FILE - Internally displaced people, who recently arrived in Wau, South Sudan due to armed clashes in surrounding villages, wait to be registered by the International Organization for Migration and the World Food Program, May 11, 2016.

WFP spokeswoman Bettina Luescher says thousands of people in Yei and throughout South Sudan are fleeing intensified violence that stems from the country’s nearly three-year conflict. She says they have been forced to leave their crops to rot in the field, adding to a growing problem of hunger.

“Up to four million people, a third of the population in South Sudan are severely food insecure—meaning a third of the country does not know where the next meal is coming from," said Luescher. "The malnutrition is above emergency levels in seven of the 10 states, nearly twice of the emergency threshold in two states. We are very concerned that the threat of famine is very real, that it could happen.”

Luescher says humanitarian agencies have helped to stave off catastrophe so far. But, she says funds to carry out life-saving operations are running out. She says WFP urgently needs $113 million for operations through January.

In the meantime, the United Nations refugee agency reports the number of people fleeing South Sudan continues to grow. Last month, it says, an average of 3,500 people fled to neighboring countries each day.

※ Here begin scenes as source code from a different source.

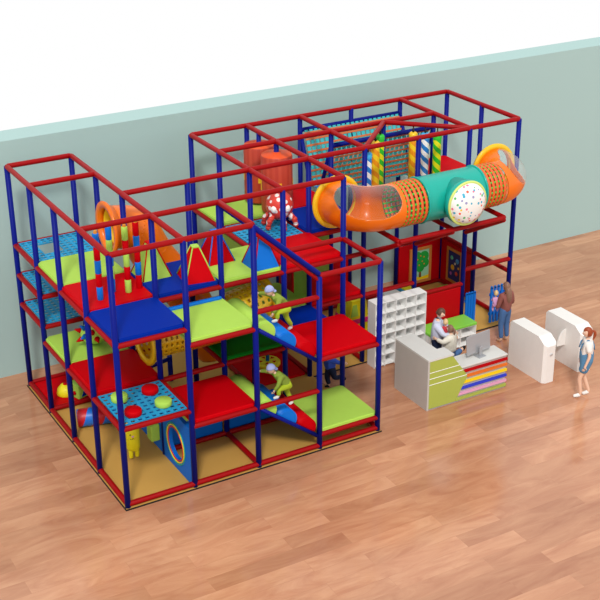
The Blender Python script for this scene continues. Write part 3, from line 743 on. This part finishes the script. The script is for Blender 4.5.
# ---------------------------------------------------------------- pictures in the red room
def picture(kind):
    if kind == 'tree':
        r = thing('framed_picture', 'wood framed picture of a green apple tree on the red panel', 'picture', (9.01, 4*G-.047, 0.17))
        W, H = .58, .84
    else:
        r = thing('framed_picture', 'wood framed picture of planets on dark blue on the side panel', 'picture', (8*G-.027, 4.22, 0.22), -PI/2)
        W, H = .56, .80
    bm = bmesh.new(); t = .06
    box(bm, -W/2, W/2, -.03, 0, 0, t); box(bm, -W/2, W/2, -.03, 0, H-t, H); box(bm, -W/2, -W/2+t, -.03, 0, t, H-t); box(bm, W/2-t, W/2, -.03, 0, t, H-t)
    obj('frame', bm, wood_frame, r)
    pm = mat('print_sky', (150, 205, 170), .5) if kind == 'tree' else mat('print_space', (20, 30, 110), .5)
    pr = obj('print', box(bmesh.new(), -W/2+t, W/2-t, -.015, -.002, t, H-t), pm, r)
    if kind == 'tree':
        bm = bmesh.new(); prism(bm, [(-.035, .12), (.035, .12), (.02, .40), (-.02, .40)], -.0165, -.0155, 'y')
        obj('trunk', bm, mat('trunk_brown', (110, 70, 30), .6), pr)
        bm = bmesh.new()
        for cx, cz, rr in ((0, .52, .19), (-.12, .45, .11), (.12, .45, .11), (-.09, .62, .13), (.09, .61, .13), (0, .36, .11)): prism(bm, [(cx+rr*math.cos(2*PI*k/16), cz+rr*math.sin(2*PI*k/16)) for k in range(16)], -.019-.0001*rr, -.017, 'y')
        obj('foliage', bm, mat('leaf_green', (20, 150, 50), .6, noise=.3, scale=30), pr)
        bm = bmesh.new()
        for cx, cz in ((-.08, .56), (.05, .50), (.09, .60), (-.03, .42), (.0, .64), (-.11, .45), (.10, .43)): ball(bm, (cx, -.02, cz), .018, 1, .3, 1, 8)
        obj('apple', bm, stripe_orange, pr)
        obj('meadow', prism(bmesh.new(), [(-.23, .065), (.23, .065), (.23, .15), (.05, .13), (-.23, .17)], -.0162, -.0152, 'y'), stripe_yellow, pr)
    else:
        for cx, cz, rr, c in ((-.06, .36, .065, (230, 170, 40)), (.08, .25, .05, (215, 70, 50)), (.1, .55, .06, (70, 150, 220)), (-.1, .58, .05, (90, 190, 150)), (.02, .47, .03, (235, 220, 200)), (-.12, .20, .04, (180, 90, 180)), (.15, .40, .03, (230, 120, 60))):
            bm = bmesh.new(); ball(bm, (cx, -.016, cz), rr, 1, .15, 1, 14); obj('planet', bm, mat('planet%d' % c[0], c, .5), pr)
picture('tree'); picture('space')
tag(obj('cushion', rbox(9.22, 9.52, 3.95, 4.40, 0.031, 0.16, .04, 3), bench_green), 'small green floor cushion in the corner of the red room', 'cushion')

# toys behind the shelf
hb = thing('toy_tower', 'yellow and pink soft tower seen behind the white shelf', 'toy', (6.62, 3.75, 0.031))
bm = bmesh.new(); prism(bm, [(-.30, 0), (.30, 0), (.16, .74), (-.16, .74)], -.25, .25, 'y'); obj('body', bm, yellow_soft, hb)
bm = bmesh.new(); prism(bm, [(-.275, .22), (.275, .22), (.25, .33), (-.25, .33)], -.262, .262, 'y'); obj('band', bm, pink, hb)
bm = bmesh.new(); prism(bm, [(-.2, .40), (-.02, .40), (-.06, .66), (-.15, .66)], -.262, -.252, 'y'); obj('panel', bm, lime_pad, hb)
obj('side_block', rbox(-.55, -.31, -.2, .15, 0, .28, .03), net_blue, hb)
tw = thing('play_table', 'white and cyan toy table seen just over the white shelf', 'toy table', (7.85, 3.95, 0.031))
obj('table_top', rbox(-.35, .05, -.25, .2, .36, .50, .02), white_pl, tw); obj('bin', rbox(.06, .40, -.25, .2, .34, .52, .03), net_blue, tw)
obj('tray', rbox(.12, .34, -.18, .1, .52, .55, .01), yellow_soft, tw)
for a in (-.3, .34):
    for b in (-.2, .15): obj('leg', tube(bmesh.new(), (a, b, 0), (a, b, .37), .025, 10), white_pl, tw)

# ---------------------------------------------------------------- picket gates
def pickets(x0, n, label, z0=.10, h=.82, p=.088):
    r = thing('picket_gate', label, 'gate', (x0, 2*G, z0))
    for k in range(n):
        bm = bmesh.new(); x = .03+k*p
        box(bm, x-.027, x+.027, -.014, .014, 0, h-.02)
        tube(bm, (x, -.014, h-.02), (x, .014, h-.02), .027, 14); obj('picket', bm, sky_blue, r)
    for z in (.16, h-.22): obj('rail', box(bmesh.new(), .0, .06+(n-1)*p, .014, .04, z, z+.06), sky_blue, r)
pickets(8.50, 4, 'blue picket gate leaf beside the green topped bench', p=.066)
pickets(9.14, 5, 'blue picket gate leaf behind the long haired woman')

# ---------------------------------------------------------------- shelf and bench
def cubby(name, label, cat, x0, x1, y0, y1, h, nc, nr, topm=None, toph=0.0):
    r = thing(name, label, cat, (x0, y0, 0)); W, D = x1-x0, y1-y0; t = .011
    obj('back', box(bmesh.new(), 0, W, D-t, D, 0.0, h), white_lam, r)
    for k in range(nc+1):
        x = (W-t)*k/nc; obj('side_panel' if k in (0, nc) else 'divider', box(bmesh.new(), x, x+t, 0, D-t, 0.0, h), white_lam, r)
    for k in range(nr+1):
        z = .03+(h-.03-t)*k/nr
        obj('shelf_board' if k < nr else 'top_board', box(bmesh.new(), t, W-t, 0.003, D-t, z, z+t), white_lam, r)
    if topm: obj('seat_pad', rbox(-.01, W+.01, -.01, D+.01, h, h+toph, .012), topm, r, )
    return r
cubby('cubby_shelf', 'tall white cubbyhole shelf standing at the playground entrance', 'shelf', 6.06, 7.25, 2.03, 2.30, 1.385, 5, 6)
cubby('cubby_bench', 'low white cubbyhole bench with a bright green top', 'bench', 7.28, 8.42, 1.90, 2.33, 0.44, 3, 2, bench_green, .06)

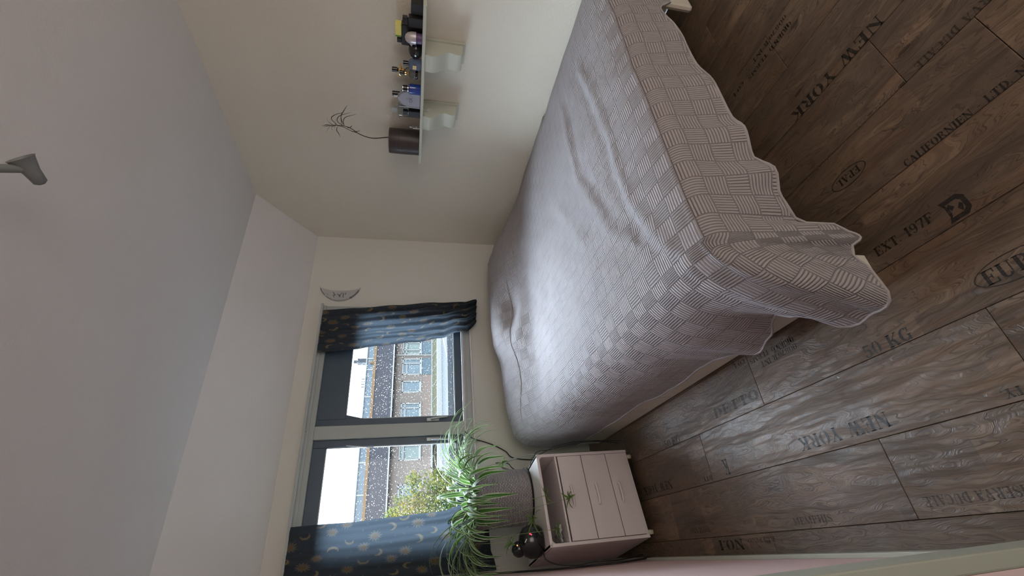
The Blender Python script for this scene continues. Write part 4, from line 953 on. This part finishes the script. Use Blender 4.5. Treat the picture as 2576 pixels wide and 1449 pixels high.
# monogram on the grey bottle (reads from the room)
th_, gx_, gy_, gz_ = GREYB
M['mono'] = plain('monogram_ink', (.05, .05, .06), .5)
mm = MB()
def yz(p): return (gx_ - .0005, gy_ + p[0], gz_ + p[1])
for i in range(16):
    a, b_ = 2 * pi * i / 18 + .35, 2 * pi * (i + 1) / 18 + .35
    mm.quad(*[yz((.012 - .010 * cos(q) * r_, .062 + .010 * sin(q) * r_)) for q, r_ in ((a, 1), (b_, 1), (b_, .8), (a, .8))])
for (y0, z0, y1, z1) in ((-.002, .052, -.002, .090), (-.002, .062, -.014, .074), (-.005, .064, -.014, .051)):
    mm.quad(*[yz(p) for p in line(y0, z0, y1, z1, .0018)])
mm.build('monogram', M['mono'], th_)

# ------------------------------------------------------------------ outdoors: terraced houses across the street
def E_(x, z): return (x * LS, 1.45 + (z - 1.45) * LS)
FY = 22 * LS
hb_ = thing('apartment_building', 'beige terrace with grey tiled roof and white framed windows across the street', 'building', (9, FY, -2))
def fbox(name, mat, x0, z0, x1, z1, d0=-.1, d1=.1, parent=hb_):
    (a, b_), (c, d) = E_(x0, z0), E_(x1, z1); return box(name, M[mat], a, FY + d0, b_, c, FY + d1, d, parent)
# facade with window openings (recessed windows)
wins = [(9.32, 1.03, 10.02, 1.95), (8.20, 1.01, 9.09, 1.94), (7.27, 1.02, 7.89, 1.92), (5.85, 1.01, 6.75, 1.94), (4.05, .99, 4.98, 1.95), (2.45, 1.0, 3.05, 1.93), (.6, 1.0, 1.5, 1.93)]
fac = MB(); xsL = sorted([-2.5, 17.0] + [w for q in wins for w in (q[0], q[2])])
def fb(x0, z0, x1, z1, d0=0, d1=.3):
    (a, b_), (c, d) = E_(x0, z0), E_(x1, z1); fac.box(a, FY + d0, b_, c, FY + d1, d)
fb(-2.5, -3.2, 17, .99); fb(-2.5, 1.945, 17, 2.36)
prev = -2.5
for q in sorted(wins): fb(prev, .99, q[0], 1.945); prev = q[2]
fb(prev, .99, 17, 1.945); fac.build('facade', M['facade'], hb_)
fbox('lower_panel', 'facadelow', 5.0, .48, 8.18, .99, -.02, 0)
for k, (x0, z0, x1, z1) in enumerate(wins):
    (a, b_), (c, d) = E_(x0, z0), E_(x1, z1); fw = .085; f = MB()
    f.box(a, FY + .02, b_, a + fw, FY + .16, d); f.box(c - fw, FY + .02, b_, c, FY + .16, d); f.box(a, FY + .02, b_, c, FY + .16, b_ + fw); f.box(a, FY + .02, d - fw, c, FY + .16, d)
    if k != 2:
        f.box(a, FY + .02, d - .36, c, FY + .16, d - .29) if k != 1 else f.box(a, FY + .02, d - .40, a + .9, FY + .16, d - .33)
        mxx = a + (c - a) * (.70 if k in (3, 4) else .33 if k == 0 else .68); f.box(mxx, FY + .02, b_, mxx + .07, FY + .16, d)
    fo = f.build('window_frame', M['ewhite'], hb_)
    box('window_pane', M['epale' if k in (0, 4) else 'eglass'], a + .02, FY + .12, b_ + .02, c - .02, FY + .14, d - .02, fo)
    box('window_sill', M['ewhite'], a - .05, FY - .08, b_ - .07, c + .05, FY + .05, b_, fo)
fbox('blue_panel', 'eblue', 9.32, .48, 10.02, .99, -.04, .0); fbox('blue_panel', 'eblue', 8.20, .50, 9.09, .98, -.04, .0)
fbox('downpipe', 'ewhite', 9.235, .46, 9.275, 2.36, -.12, -.03)
fbox('gutter', 'ewhite', -2.5, 2.34, 17, 2.405, -.45, .05); fbox('cornice', 'ewhite', -2.5, .42, 17, .485, -.6, .02)
# roof
RY = FY + 4.4; zr = 1.45 + .0818 * RY; ze = E_(0, 2.39)[1]
rf_ = MB(); x0, x1 = -4, 27
rf_.add([(x0, FY - .35, ze), (x1, FY - .35, ze), (x1, RY, zr), (x0, RY, zr), (x0, FY - .35, ze - .15), (x1, FY - .35, ze - .15), (x1, RY, zr - .15), (x0, RY, zr - .15)], [(0, 1, 2, 3), (7, 6, 5, 4), (0, 4, 5, 1), (3, 2, 6, 7), (0, 3, 7, 4), (1, 5, 6, 2)])
rf_.build('roof', M['tiles'], hb_)
box('ridge_board', M['orange'], x0, RY, zr - .1, x1, RY + .3, zr + .24, hb_)
# rear row beyond the ridge
CY = FY + 9; cb_ = thing('roof_terrace', 'pale blue clad upper storey beyond the tiled roof', 'building', (12, CY, 0))
za, zb_ = -2, 1.45 + .1015 * CY
box('cladding', M['eband'], -6, CY, za, 34, CY + 3, zb_, cb_); box('parapet', M['ewhite'], -6, CY - .1, zb_, 34, CY + 3.1, zb_ + .10, cb_)
for xx in (5.4, 8.1, 11.2, 14.2, 17.0, 18.2): box('cladding_joint', M['ewhite'], xx, CY - .06, za, xx + .12, CY, zb_, cb_)
cx0 = 9.03 * CY / 22
ch = MB(); ch.box(cx0 - .23, CY + .2, zb_ + .1, cx0 + .23, CY + .9, zb_ + 1.0); cho = ch.build('chimney', M['egrey'], cb_); MB().lathe([(.18, 0), (.16, .35), (.19, .36)], c=(cx0, CY + .55, zb_ + 1.0), n=14).build('chimney_pot', M['egrey'], cho)
for k in range(4): MB().tube([(8.1 * CY / 22 - k * .28, CY + .5, zb_ + .1), (8.1 * CY / 22 - k * .28, CY + .5, zb_ + .45)], .05, 6).build('vent_pipe', M['egrey'], cb_)
MB().tube([(17.8, CY - .12, 1.45 + .088 * CY), (17.8, CY - .12, 1.45 + .095 * CY)], .14, 10).build('orange_lamp', M['orange'], cb_)
# canopy roof and felt roof in front of the terrace
an = thing('canopy', 'long pale canopy roof along the foot of the beige terrace', 'canopy', (10, FY - 2, 0))
def strip(name, mat, x0, x1, Ya, za, Yb, zb, parent, th=.08):
    m = MB(); m.add([(x0, Ya, za), (x1, Ya, za), (x1, Yb, zb), (x0, Yb, zb), (x0, Ya, za - th), (x1, Ya, za - th), (x1, Yb, zb - th), (x0, Yb, zb - th)], [(0, 1, 2, 3), (7, 6, 5, 4), (0, 4, 5, 1), (3, 2, 6, 7), (0, 3, 7, 4), (1, 5, 6, 2)]); return m.build(name, M[mat], parent)
def zl(zz, Y): return 1.45 + (zz - 1.45) / 22 * Y
YA, YB2 = FY - .98, FY - 3.8
strip('canopy_sheet', 'canopy', 8.6, 27, YB2, zl(-.03, YB2), YA, zl(.43, YA), an)
for k in range(14):
    xx = 9.2 + k * 1.25; MB().tube([(xx, YB2, zl(-.03, YB2) + .03), (xx, YA, zl(.43, YA) + .03)], .022, 5).build('canopy_rib', M['ewhite'], an)
box('fascia', M['ewhite'], 8.6, YB2 - .12, zl(-.10, YB2), 27, YB2, zl(-.02, YB2), an)
box('canopy_wall', M['facadelow'], 8.8, YB2 + .05, -8, 26.8, YB2 + .25, zl(-.10, YB2), an)
fx = thing('flat_roof', 'flat grey felt roof with white edge below the terrace', 'roof', (10, 26, -1))
Y2 = 26.0
box('felt', M['egrey'], -6, Y2, zl(-.36, Y2) - .3, 27, 31.4, zl(-.36, Y2), fx); box('white_edge', M['ewhite'], -6, 31.2, zl(-.36, Y2), 27, 31.4, zl(-.36, Y2) + .35, fx); box('roof_wall', M['edark'], -6, Y2 + .1, -8, 27, 31.3, zl(-.36, Y2) - .3, fx)
MB().prism([(0, 0), (2.6, .0), (2.6, .5)], lambda a, b, d: (11 + a * 1.0, d, zl(-.36, Y2) + b), Y2 + .3, Y2 + .5).build('skylight', M['ewhite'], fx)
tag(box('ground', M['edark'], -30, 4.2, -8.2, 50, 70, -8), 'dark wet ground far below the window', 'ground', kind='structure')
# tree
te = thing('autumn_tree', 'green and gold autumn tree in front of the terrace', 'tree', (1.9, 14.5, -8))
MB().tube([(1.9, 14.6, -8), (1.8, 14.6, -3), (1.9, 14.6, -.5), (1.7, 14.6, 1.2)], [.22, .16, .10, .04], 10).build('trunk', M['bark'], te, smooth=60)
lv = MB(); rng = random.Random(9)
blobs = [((1.35, 14.6, 1.35), .62), ((1.75, 14.5, 1.0), .60), ((.9, 14.7, 1.0), .8), ((1.2, 14.6, .2), .95), ((2.05, 14.5, .25), .40), ((1.75, 14.5, .45), .55), ((.2, 14.7, .4), 1.0), ((1.2, 14.8, 1.9), .26), ((2.1, 14.4, 1.35), .22), ((1.6, 14.6, -.6), 1.1), ((2.25, 14.4, .62), .14), ((.4, 14.8, 1.5), .55)]
for c, R in blobs:
    for _ in range(int(1500 * R * R) + 60):
        while True:
            d = Vector((rng.uniform(-1, 1), rng.uniform(-1, 1), rng.uniform(-1, 1)))
            if .25 < d.length < 1: break
        p = Vector(c) + d * R * (1 + .2 * rng.uniform(-1, 1)); s_ = rng.uniform(.03, .06); a = Vector((rng.uniform(-1, 1), rng.uniform(-1, 1), rng.uniform(-1, 1))).normalized(); b_ = a.orthogonal().normalized()
        lv.quad(p - a * s_, p + b_ * s_ * .6, p + a * s_, p - b_ * s_ * .6)
tag(lv.build('foliage', M['tree'], te), kind='stuff')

South Sudan refugees family arrives at the U.N. High Commissioner for Refugees-managed refugee reception point at Elegu, in Amuru district of the northern region near the South Sudan-Uganda border, August 20, 2016.

UNHCR spokeswoman Cecile Pouilly says nine out of 10 refugees are women and children, with most of the outflow, around 2,400 per day, arriving in Uganda.

“Most of the arrivals are from Equatoria regions and they report armed groups harassing civilians, killings, torturing people suspected of supporting opposition factions, burning villages and sexually abusing women and girls,” said Poully.

In recent weeks, says Pouilly, refugees have increasingly used informal border crossing points, reportedly because armed groups are preventing them from using main roads. She says many have been forced to walk through the bush for days without food or water.

The UNHCR says it is scaling up its operations in Uganda and in the other countries of asylum - Ethiopia, Sudan, and the Democratic Republic of Congo - to keep pace with the growing refugee exodus from South Sudan.